• Written instruction: Repeat every line, exactly, from the very first through the one where "def rz(y): return ZT - SL*abs(y)" appears. Add nothing else.

• Source data:
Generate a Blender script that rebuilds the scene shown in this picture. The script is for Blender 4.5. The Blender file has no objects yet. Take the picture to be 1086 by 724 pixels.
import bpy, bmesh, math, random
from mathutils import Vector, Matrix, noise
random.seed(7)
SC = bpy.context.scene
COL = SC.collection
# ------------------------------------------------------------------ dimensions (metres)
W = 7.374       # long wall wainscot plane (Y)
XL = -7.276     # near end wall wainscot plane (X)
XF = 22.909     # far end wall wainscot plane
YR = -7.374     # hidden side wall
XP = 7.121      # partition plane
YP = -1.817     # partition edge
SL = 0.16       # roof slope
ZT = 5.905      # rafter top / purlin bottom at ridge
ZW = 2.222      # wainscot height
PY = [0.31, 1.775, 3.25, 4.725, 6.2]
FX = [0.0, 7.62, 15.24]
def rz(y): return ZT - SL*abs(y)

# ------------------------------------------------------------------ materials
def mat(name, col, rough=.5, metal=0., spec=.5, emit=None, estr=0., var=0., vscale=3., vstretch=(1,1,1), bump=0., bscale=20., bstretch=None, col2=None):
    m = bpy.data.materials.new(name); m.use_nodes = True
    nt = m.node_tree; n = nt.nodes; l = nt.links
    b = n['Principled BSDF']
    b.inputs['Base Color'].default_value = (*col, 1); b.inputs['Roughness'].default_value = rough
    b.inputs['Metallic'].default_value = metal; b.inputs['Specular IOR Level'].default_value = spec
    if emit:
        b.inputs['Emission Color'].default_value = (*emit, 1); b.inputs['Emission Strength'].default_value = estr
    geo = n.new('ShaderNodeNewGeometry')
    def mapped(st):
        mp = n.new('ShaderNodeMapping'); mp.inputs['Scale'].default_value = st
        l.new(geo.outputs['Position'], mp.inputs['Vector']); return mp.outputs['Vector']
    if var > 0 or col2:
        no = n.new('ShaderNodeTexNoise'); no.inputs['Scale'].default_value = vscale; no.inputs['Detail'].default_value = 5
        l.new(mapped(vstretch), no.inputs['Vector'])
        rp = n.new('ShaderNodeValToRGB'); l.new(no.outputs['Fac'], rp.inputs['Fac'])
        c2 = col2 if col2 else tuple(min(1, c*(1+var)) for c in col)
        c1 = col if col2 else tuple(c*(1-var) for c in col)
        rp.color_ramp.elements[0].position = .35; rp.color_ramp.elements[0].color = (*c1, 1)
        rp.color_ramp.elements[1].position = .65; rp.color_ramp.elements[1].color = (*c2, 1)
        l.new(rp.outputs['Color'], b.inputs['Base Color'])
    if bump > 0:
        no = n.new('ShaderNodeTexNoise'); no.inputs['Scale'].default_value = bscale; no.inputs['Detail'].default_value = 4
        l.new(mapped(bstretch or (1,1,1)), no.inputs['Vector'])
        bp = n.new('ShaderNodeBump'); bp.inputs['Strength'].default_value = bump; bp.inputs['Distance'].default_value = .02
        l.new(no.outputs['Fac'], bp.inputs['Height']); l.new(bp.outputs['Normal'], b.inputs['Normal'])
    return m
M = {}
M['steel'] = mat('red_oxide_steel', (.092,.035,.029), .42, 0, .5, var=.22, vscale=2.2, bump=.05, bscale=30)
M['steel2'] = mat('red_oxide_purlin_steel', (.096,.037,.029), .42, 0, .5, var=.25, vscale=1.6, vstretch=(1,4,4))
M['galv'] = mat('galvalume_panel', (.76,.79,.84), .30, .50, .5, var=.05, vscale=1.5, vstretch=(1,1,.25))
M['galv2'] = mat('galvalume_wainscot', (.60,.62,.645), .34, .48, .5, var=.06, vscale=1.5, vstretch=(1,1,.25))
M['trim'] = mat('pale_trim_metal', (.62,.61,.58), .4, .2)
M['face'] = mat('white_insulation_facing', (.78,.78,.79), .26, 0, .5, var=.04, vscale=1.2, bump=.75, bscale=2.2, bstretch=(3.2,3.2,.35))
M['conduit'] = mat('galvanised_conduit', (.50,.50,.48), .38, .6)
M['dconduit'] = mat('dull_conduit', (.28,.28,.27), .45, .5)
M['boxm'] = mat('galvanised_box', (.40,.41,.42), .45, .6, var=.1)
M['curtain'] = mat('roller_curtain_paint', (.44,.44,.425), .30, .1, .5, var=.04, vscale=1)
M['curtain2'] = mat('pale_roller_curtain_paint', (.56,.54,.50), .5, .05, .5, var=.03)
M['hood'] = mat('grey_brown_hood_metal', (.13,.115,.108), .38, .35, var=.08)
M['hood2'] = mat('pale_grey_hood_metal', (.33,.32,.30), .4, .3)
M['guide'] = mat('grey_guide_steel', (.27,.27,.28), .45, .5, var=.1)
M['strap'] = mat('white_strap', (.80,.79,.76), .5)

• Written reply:
Generate a Blender script that rebuilds the scene shown in this picture. The script is for Blender 4.5. The Blender file has no objects yet. Take the picture to be 1086 by 724 pixels.
import bpy, bmesh, math, random
from mathutils import Vector, Matrix, noise
random.seed(7)
SC = bpy.context.scene
COL = SC.collection
# ------------------------------------------------------------------ dimensions (metres)
W = 7.374       # long wall wainscot plane (Y)
XL = -7.276     # near end wall wainscot plane (X)
XF = 22.909     # far end wall wainscot plane
YR = -7.374     # hidden side wall
XP = 7.121      # partition plane
YP = -1.817     # partition edge
SL = 0.16       # roof slope
ZT = 5.905      # rafter top / purlin bottom at ridge
ZW = 2.222      # wainscot height
PY = [0.31, 1.775, 3.25, 4.725, 6.2]
FX = [0.0, 7.62, 15.24]
def rz(y): return ZT - SL*abs(y)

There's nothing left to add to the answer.